The church of our era is failing these people utterly. Many of today’s churches are far more likely to cast supposed heretics out for disagreeing with the party line like Stalin’s Russia than to calmly discuss differences of opinion about doctrine in the open. I can only assume they fear this process will reveal their leaders for the brood of vipers they are.
This would not have even been possible in the early church. “The followers of The Way,” as they called themselves in that day were a highly heretical offshoot of a religion that was mysterious and mostly closed off to outsiders at the best of times. When this upstart cult started preaching about their crucified messiah to everyone, the people of the day would have quite reasonably assumed that these people were full of it if they’d sent people with thoughtful questions away. They didn’t have the space to cast out heretics for thinking wrong things.
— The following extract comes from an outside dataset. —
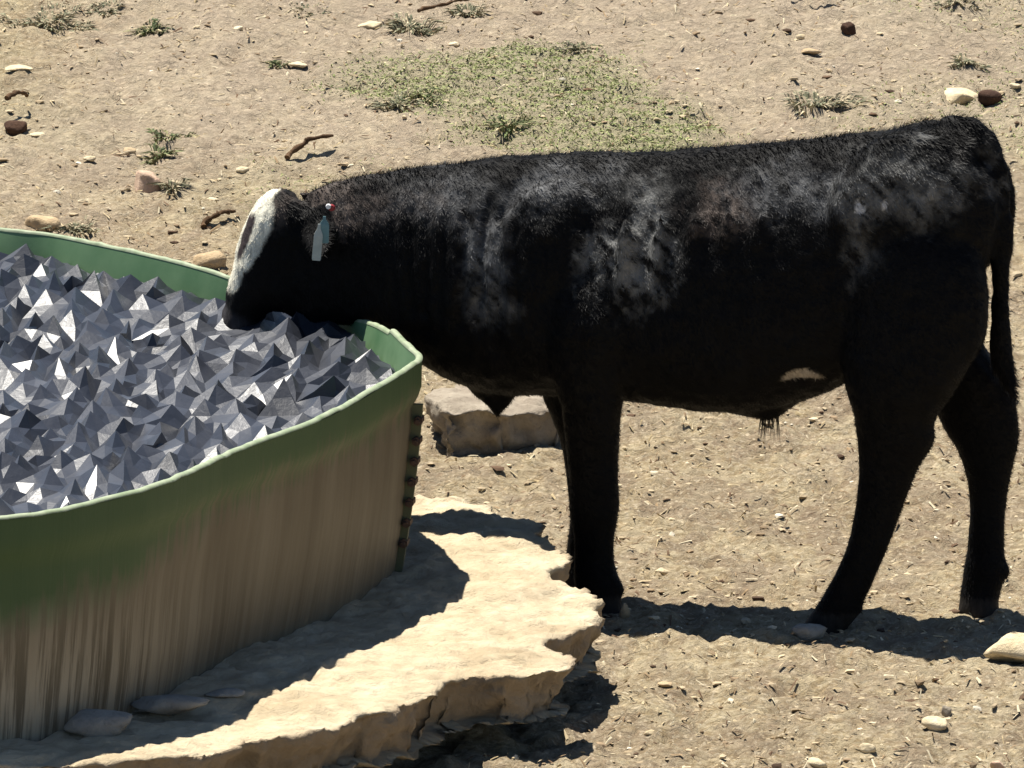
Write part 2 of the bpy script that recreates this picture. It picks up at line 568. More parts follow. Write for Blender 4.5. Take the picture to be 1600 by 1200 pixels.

Thank God they had the boldness and faith to answer their doubters.
Why is the church today in the business of turning up its nose at testimonies of Jesus the risen son of God? Why does every other denomination in the United States think half or more of their fellow Christ followers are definitely going to hell for the sin of wrongthink? What disagreement about theology could possibly damn one who has confessed with their mouth that Jesus is Lord and believed in their heart that God raised him from the dead?
I do believe in heresy, to be clear, but only one. If you call yourself a Christian and do not believe Jesus to have risen from the dead, you are no brother or sister of mine. Neighbor maybe, but nothing more. The kingdom of God is for those who have faith in God’s son to rule both themselves and the world.
To those who may believe such, this is not an angry condemnation. I just ask how you can possibly take a hopeful message from the story of Jesus if the result of his wisdom, courage, and kindness was to die a brutal and humiliating death and to rot away like any other corpse. The only coherent interpretation I can take away from such a story is that no good deed goes unpunished, and the only power we can put any faith in is the force of arms. You are wise to admire Jesus, but admit you are nothing more than an atheist or agnostic with a love of the Christian story. Continue going to your church if you have one…but if you fear the consequences of admitting your true beliefs, I gotta question what kind of church you go to. You should too.
If you can make that leap of faith that says he rose from the dead though, you can join me in the joyous, world-shaking truth that the truth cannot be silenced, stopped, or suppressed. Even if the religious and political authorities conspire to silence the truth, even if the truth is abandoned by everyone who ever loved it, the truth will win in the end because the truth is that there is a power that the powers of this world cannot touch.
That’s why Paul wrote that if Christ was not raised from the dead, we who proclaim his name are most to be pitied. That’s the only heresy that matters. Everything else can be a difference of opinion we hash out as brothers and sisters in Christ.